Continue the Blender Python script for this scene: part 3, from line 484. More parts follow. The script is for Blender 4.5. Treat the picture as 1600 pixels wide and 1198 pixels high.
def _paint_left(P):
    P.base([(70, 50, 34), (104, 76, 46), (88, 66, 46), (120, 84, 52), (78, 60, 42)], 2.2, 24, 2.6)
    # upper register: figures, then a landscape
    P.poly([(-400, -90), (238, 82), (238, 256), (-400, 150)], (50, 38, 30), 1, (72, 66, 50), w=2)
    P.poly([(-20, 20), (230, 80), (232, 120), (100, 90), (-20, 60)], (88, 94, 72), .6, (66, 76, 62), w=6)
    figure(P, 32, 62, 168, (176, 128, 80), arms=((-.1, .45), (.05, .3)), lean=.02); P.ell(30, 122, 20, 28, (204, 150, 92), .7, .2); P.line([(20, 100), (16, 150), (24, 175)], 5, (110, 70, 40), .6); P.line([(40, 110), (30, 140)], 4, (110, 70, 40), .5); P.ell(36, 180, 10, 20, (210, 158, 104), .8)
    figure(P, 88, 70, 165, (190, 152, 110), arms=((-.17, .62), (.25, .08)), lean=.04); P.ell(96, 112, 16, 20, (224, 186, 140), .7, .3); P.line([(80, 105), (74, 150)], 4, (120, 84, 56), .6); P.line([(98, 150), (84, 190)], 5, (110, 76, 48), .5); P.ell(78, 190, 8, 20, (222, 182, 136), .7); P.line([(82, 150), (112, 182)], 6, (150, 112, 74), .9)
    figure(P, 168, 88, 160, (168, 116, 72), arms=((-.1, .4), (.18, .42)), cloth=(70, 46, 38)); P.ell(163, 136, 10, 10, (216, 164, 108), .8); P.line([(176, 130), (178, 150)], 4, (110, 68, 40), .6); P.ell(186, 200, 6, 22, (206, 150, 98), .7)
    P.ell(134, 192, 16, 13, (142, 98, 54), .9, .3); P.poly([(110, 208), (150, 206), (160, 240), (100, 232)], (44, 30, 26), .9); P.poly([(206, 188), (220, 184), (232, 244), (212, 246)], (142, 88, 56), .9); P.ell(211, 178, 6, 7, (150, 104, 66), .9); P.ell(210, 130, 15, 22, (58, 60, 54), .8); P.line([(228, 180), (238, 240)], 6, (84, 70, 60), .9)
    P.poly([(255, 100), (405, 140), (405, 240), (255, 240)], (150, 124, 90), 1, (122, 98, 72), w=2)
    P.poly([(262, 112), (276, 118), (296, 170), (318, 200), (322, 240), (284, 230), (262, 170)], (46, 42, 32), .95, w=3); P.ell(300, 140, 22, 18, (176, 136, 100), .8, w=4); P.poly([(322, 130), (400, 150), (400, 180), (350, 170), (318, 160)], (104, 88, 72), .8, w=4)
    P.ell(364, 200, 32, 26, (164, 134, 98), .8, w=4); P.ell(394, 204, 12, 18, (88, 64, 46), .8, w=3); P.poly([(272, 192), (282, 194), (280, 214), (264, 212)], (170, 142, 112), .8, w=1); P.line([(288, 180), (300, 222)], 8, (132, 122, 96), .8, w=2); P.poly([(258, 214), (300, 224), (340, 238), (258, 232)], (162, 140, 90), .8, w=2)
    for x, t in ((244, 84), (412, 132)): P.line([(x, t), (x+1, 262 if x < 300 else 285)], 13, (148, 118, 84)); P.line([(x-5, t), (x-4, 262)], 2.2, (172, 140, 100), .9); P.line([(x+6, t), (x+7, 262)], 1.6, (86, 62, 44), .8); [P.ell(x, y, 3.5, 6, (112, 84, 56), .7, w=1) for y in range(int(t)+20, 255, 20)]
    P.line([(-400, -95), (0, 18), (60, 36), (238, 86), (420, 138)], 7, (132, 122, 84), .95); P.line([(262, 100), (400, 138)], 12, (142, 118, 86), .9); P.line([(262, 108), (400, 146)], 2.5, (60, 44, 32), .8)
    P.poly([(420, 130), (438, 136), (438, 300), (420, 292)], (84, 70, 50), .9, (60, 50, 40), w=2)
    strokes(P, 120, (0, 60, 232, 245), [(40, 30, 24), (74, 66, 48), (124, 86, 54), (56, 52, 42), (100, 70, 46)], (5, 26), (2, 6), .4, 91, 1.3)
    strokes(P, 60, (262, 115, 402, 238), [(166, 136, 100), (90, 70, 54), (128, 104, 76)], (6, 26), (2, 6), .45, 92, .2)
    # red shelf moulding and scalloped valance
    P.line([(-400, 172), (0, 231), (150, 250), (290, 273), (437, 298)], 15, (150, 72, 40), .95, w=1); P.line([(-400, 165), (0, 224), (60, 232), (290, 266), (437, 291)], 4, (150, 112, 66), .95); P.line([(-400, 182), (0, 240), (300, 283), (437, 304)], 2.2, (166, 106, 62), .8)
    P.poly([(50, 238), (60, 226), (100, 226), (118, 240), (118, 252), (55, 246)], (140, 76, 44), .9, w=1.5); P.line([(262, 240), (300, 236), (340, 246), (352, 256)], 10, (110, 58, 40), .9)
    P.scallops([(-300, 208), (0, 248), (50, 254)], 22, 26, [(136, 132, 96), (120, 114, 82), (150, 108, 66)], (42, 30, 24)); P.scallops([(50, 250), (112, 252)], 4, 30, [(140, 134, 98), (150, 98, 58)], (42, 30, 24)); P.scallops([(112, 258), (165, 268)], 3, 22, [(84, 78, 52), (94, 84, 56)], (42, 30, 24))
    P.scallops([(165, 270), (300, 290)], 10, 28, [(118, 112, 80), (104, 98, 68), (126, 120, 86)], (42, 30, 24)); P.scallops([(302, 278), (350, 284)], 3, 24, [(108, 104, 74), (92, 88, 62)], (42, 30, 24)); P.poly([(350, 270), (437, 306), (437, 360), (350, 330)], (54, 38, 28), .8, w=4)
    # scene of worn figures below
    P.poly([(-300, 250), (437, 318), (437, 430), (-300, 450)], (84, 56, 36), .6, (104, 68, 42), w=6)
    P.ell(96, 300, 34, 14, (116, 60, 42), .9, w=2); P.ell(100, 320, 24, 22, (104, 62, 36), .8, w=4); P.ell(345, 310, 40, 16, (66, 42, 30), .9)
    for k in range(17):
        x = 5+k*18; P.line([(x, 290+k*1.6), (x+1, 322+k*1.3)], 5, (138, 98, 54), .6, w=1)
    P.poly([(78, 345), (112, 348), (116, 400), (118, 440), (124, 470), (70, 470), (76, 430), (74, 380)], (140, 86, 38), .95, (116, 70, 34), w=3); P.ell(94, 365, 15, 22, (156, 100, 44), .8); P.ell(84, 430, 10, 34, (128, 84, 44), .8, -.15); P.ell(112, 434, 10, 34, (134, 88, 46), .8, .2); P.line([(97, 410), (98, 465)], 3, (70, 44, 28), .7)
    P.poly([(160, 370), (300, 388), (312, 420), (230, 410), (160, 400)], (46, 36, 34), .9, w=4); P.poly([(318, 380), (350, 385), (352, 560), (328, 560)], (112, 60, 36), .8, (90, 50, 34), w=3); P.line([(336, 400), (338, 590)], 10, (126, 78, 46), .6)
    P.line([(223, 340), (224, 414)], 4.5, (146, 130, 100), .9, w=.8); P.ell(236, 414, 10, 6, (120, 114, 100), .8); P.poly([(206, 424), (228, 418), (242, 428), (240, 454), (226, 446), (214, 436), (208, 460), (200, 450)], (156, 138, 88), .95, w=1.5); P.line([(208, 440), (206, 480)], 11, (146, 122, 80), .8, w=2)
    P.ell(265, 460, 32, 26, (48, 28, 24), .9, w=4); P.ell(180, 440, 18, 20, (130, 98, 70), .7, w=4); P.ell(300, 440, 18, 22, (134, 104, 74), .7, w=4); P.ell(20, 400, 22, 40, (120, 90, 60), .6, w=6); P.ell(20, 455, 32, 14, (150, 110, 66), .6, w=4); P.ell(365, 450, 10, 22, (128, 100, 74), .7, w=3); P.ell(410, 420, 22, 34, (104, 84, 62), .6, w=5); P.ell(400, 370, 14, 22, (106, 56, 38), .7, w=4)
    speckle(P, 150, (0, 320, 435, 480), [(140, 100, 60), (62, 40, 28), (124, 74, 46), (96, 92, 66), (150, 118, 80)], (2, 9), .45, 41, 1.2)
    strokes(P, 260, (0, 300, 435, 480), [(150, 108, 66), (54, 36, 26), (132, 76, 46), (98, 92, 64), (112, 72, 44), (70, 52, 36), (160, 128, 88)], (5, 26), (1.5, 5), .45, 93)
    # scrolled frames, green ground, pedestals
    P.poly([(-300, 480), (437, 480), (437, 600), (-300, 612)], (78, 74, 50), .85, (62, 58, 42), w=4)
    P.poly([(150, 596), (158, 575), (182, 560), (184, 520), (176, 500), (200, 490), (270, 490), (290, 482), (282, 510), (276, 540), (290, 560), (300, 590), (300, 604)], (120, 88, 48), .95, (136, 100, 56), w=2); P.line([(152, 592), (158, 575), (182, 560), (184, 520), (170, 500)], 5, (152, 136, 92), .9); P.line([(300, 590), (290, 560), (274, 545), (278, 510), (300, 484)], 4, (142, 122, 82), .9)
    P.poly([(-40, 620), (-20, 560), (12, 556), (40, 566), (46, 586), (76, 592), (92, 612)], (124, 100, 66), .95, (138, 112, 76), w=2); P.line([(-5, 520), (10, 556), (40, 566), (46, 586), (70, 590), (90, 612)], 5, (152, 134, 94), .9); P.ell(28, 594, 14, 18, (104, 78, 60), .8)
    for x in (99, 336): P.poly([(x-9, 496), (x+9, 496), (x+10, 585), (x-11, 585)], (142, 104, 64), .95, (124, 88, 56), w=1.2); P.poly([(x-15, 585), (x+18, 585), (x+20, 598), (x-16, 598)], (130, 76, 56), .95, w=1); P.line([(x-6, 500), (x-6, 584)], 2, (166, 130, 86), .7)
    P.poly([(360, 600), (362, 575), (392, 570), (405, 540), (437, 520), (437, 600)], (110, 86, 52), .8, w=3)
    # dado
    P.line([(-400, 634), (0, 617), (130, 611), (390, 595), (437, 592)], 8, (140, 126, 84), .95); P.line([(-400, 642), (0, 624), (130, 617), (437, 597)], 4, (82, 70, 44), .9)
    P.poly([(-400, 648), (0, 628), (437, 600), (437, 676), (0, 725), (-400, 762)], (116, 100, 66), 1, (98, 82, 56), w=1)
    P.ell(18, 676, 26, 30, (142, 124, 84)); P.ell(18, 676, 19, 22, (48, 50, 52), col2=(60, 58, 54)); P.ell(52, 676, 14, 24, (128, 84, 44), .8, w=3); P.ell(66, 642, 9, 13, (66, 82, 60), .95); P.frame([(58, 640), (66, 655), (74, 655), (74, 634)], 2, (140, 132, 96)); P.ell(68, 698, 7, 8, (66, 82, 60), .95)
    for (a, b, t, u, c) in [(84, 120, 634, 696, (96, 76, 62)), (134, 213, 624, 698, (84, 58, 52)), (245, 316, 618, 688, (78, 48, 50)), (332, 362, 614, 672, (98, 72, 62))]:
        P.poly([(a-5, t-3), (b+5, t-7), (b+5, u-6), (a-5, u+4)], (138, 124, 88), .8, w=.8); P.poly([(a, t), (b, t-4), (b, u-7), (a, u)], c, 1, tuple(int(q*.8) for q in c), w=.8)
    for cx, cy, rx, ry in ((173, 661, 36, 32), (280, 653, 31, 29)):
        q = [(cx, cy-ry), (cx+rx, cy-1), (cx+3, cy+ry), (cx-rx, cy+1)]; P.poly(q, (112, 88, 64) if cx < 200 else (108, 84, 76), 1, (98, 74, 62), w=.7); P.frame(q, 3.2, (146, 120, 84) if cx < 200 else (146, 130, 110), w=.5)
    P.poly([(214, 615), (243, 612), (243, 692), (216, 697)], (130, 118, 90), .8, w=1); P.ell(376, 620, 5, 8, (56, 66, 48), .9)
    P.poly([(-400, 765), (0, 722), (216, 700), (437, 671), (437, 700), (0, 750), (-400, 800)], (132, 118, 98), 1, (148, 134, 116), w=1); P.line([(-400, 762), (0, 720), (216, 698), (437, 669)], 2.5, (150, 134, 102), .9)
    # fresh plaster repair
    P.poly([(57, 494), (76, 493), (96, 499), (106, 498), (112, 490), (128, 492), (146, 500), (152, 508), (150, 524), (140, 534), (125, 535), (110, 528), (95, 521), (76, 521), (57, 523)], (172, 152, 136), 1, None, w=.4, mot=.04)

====

* [Given instruction]: Tally up the lines holding the string "scene" in this listing, and report the total alone.

* [Task solution]: 2